►

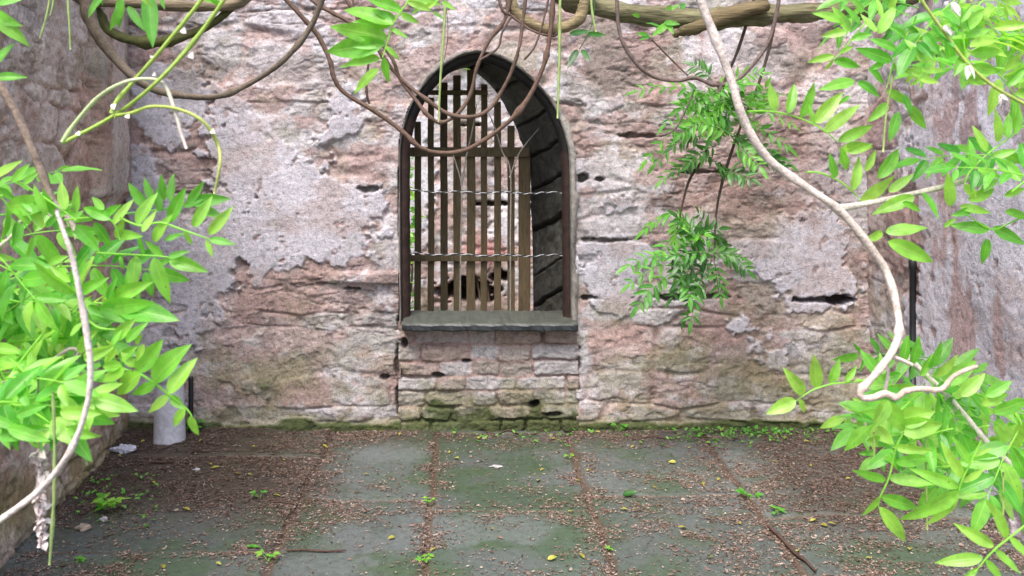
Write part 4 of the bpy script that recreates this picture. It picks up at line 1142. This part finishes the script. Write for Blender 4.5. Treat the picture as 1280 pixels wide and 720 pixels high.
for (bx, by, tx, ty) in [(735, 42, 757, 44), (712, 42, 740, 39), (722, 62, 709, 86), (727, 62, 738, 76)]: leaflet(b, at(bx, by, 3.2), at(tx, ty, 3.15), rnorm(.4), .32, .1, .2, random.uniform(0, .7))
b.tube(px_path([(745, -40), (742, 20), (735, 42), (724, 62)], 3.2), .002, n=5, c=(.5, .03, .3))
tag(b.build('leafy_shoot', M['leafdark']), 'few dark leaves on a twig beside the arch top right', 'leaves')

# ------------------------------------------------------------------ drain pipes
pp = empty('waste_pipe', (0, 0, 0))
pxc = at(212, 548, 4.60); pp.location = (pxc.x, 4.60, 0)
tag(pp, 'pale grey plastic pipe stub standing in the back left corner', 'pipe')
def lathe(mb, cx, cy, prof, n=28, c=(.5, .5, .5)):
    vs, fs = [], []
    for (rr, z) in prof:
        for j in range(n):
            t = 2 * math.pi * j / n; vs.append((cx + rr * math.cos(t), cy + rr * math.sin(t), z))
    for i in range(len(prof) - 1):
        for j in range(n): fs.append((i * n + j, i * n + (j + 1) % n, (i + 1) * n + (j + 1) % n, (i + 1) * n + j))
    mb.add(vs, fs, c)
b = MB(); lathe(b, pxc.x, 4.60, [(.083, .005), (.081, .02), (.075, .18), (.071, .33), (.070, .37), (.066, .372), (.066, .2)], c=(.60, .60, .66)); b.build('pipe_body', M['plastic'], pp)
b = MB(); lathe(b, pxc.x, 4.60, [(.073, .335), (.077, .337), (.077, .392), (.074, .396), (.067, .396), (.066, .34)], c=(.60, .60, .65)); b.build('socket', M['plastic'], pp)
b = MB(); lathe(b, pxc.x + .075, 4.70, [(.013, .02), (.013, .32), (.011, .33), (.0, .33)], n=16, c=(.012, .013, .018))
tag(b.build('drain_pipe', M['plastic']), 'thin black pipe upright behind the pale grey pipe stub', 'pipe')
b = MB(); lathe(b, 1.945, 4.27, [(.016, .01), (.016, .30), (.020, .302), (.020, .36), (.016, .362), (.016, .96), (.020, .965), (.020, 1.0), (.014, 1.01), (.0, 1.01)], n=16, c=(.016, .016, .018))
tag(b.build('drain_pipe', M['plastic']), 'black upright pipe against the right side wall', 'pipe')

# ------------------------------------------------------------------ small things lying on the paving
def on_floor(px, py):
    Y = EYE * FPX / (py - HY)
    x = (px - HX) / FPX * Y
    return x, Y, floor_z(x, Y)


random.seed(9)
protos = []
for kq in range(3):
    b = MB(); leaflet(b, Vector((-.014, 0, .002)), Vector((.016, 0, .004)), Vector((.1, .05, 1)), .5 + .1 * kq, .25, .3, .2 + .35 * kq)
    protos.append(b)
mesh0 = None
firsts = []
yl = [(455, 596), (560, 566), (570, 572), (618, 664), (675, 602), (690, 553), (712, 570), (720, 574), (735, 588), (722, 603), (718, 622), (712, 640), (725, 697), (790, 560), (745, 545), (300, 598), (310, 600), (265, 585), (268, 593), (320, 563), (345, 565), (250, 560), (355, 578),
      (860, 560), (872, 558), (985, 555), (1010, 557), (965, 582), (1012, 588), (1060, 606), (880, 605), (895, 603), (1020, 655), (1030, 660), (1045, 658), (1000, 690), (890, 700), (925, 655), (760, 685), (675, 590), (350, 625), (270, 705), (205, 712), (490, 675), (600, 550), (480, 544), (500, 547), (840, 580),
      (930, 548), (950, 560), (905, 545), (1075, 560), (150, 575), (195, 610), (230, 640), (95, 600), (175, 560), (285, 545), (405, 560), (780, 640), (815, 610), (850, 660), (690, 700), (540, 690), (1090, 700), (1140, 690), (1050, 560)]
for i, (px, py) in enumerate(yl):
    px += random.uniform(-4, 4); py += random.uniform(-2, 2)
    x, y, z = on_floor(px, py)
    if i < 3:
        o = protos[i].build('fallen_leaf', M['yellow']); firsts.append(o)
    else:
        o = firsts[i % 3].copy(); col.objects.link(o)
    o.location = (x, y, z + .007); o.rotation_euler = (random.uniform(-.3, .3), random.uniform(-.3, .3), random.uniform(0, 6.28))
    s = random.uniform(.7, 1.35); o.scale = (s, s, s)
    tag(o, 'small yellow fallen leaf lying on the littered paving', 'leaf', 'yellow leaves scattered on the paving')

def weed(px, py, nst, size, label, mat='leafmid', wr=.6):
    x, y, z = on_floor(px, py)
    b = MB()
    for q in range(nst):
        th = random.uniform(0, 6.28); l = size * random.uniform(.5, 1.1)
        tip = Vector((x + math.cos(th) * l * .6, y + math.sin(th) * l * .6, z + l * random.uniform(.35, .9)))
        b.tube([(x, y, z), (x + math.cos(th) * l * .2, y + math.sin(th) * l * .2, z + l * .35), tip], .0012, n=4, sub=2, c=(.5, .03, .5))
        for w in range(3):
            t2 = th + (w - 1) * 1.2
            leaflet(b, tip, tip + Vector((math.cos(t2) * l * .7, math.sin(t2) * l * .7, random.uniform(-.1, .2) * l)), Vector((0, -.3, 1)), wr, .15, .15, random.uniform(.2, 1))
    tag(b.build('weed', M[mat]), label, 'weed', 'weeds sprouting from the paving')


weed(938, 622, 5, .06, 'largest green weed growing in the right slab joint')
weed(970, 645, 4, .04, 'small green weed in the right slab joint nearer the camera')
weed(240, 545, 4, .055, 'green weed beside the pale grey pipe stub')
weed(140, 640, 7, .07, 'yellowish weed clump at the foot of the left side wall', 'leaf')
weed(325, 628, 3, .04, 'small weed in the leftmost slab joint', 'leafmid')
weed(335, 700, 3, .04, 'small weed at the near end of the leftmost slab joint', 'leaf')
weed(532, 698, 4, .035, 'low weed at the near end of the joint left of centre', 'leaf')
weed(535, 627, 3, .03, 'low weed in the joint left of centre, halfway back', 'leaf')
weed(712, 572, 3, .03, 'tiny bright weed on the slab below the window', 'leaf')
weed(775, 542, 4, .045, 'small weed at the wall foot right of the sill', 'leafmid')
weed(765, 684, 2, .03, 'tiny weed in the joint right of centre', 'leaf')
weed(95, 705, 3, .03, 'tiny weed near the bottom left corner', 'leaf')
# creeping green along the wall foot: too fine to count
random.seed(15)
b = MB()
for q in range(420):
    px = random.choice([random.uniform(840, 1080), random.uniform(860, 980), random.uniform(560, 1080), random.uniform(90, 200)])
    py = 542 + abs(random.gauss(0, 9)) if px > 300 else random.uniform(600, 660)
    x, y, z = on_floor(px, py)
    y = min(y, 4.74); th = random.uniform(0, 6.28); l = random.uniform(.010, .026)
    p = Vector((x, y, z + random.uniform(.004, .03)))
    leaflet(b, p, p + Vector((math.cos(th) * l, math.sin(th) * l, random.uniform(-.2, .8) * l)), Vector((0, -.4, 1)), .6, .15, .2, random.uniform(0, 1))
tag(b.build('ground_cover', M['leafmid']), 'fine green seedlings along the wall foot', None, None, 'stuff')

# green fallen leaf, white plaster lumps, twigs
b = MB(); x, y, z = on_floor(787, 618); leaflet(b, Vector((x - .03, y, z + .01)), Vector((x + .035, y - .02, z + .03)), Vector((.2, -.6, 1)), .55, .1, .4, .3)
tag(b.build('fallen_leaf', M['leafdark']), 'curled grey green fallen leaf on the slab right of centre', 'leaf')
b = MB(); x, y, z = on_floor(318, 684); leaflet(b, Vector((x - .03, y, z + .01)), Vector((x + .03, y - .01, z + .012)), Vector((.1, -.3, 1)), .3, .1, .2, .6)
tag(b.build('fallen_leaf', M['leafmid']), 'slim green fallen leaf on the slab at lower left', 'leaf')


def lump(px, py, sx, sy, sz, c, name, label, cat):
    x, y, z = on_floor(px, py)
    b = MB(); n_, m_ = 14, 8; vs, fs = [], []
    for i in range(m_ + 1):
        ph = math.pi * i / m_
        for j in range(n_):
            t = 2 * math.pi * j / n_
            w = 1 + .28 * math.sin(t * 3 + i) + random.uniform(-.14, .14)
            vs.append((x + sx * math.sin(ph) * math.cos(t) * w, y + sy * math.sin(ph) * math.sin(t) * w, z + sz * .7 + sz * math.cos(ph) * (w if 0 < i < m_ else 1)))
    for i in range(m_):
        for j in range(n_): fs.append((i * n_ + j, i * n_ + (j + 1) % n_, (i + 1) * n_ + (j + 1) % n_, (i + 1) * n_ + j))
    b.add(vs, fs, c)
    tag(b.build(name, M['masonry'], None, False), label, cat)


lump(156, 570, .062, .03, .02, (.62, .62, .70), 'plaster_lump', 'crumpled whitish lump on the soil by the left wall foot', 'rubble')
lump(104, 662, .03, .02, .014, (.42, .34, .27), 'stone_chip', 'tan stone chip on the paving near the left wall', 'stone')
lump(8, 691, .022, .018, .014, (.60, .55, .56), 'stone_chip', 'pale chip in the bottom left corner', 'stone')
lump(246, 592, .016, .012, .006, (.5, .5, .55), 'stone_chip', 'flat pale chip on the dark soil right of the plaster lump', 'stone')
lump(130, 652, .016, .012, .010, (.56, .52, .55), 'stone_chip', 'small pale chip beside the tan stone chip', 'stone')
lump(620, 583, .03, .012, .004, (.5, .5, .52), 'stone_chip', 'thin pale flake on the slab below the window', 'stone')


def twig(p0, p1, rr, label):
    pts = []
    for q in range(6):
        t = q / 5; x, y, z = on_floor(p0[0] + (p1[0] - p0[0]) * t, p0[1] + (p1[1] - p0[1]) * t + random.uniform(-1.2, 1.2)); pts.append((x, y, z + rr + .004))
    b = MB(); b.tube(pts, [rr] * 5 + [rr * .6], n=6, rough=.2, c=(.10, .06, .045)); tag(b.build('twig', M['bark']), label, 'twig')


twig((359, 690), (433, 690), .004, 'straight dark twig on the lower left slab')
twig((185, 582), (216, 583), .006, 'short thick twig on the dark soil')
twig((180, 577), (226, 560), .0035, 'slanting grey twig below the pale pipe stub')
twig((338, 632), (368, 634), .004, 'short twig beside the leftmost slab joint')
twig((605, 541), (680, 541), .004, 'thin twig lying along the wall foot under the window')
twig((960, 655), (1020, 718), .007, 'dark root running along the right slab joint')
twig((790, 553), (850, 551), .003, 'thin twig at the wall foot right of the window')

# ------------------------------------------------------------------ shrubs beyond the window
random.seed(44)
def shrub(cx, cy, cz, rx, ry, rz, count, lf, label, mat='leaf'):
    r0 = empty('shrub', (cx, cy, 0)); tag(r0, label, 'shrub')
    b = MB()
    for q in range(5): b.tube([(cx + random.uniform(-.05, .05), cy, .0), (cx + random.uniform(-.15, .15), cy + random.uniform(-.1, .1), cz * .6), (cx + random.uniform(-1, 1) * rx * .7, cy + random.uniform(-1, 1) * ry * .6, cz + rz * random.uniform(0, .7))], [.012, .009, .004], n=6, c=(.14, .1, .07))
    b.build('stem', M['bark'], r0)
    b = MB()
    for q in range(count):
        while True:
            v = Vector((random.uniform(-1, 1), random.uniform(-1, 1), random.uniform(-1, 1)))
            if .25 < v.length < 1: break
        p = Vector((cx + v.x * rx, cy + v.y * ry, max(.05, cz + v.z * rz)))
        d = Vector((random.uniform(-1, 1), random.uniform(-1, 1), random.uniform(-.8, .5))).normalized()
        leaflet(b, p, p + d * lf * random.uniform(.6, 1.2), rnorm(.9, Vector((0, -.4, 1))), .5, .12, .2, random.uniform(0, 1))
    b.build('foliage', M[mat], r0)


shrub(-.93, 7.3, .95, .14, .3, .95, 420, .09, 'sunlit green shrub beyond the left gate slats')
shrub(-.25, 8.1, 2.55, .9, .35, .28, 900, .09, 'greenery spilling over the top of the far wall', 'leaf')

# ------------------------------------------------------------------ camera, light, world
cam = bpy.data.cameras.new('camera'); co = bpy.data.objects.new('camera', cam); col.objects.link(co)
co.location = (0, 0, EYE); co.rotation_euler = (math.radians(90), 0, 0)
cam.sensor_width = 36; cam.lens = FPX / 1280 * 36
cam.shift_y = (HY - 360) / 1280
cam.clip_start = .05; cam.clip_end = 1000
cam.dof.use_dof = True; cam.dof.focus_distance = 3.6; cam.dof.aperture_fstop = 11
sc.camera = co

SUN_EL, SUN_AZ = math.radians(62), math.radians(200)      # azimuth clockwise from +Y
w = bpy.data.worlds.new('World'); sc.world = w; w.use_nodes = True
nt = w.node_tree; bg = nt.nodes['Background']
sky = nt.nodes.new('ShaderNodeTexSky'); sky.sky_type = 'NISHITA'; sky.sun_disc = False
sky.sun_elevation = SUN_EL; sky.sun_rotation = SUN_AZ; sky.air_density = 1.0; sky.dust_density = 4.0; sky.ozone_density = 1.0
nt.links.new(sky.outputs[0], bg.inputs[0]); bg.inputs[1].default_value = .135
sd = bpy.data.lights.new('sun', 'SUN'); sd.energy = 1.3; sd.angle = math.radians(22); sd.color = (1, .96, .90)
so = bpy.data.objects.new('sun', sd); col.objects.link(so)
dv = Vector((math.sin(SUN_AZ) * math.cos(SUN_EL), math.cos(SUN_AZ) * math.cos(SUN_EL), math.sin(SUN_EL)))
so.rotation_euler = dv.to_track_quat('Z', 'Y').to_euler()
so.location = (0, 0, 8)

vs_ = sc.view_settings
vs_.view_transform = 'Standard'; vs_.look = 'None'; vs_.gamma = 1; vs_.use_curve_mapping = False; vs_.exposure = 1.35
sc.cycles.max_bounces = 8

◄

Challenge: Return, unchanged, the lines from the first line of the material through the line that holds "tag(b.build('leafy_shoot', M['leafdark']), 'few", inclusive, omitting pictures.

Response:
Write part 4 of the bpy script that recreates this picture. It picks up at line 1142. This part finishes the script. Write for Blender 4.5. Treat the picture as 1280 pixels wide and 720 pixels high.
for (bx, by, tx, ty) in [(735, 42, 757, 44), (712, 42, 740, 39), (722, 62, 709, 86), (727, 62, 738, 76)]: leaflet(b, at(bx, by, 3.2), at(tx, ty, 3.15), rnorm(.4), .32, .1, .2, random.uniform(0, .7))
b.tube(px_path([(745, -40), (742, 20), (735, 42), (724, 62)], 3.2), .002, n=5, c=(.5, .03, .3))
tag(b.build('leafy_shoot', M['leafdark']), 'few dark leaves on a twig beside the arch top right', 'leaves')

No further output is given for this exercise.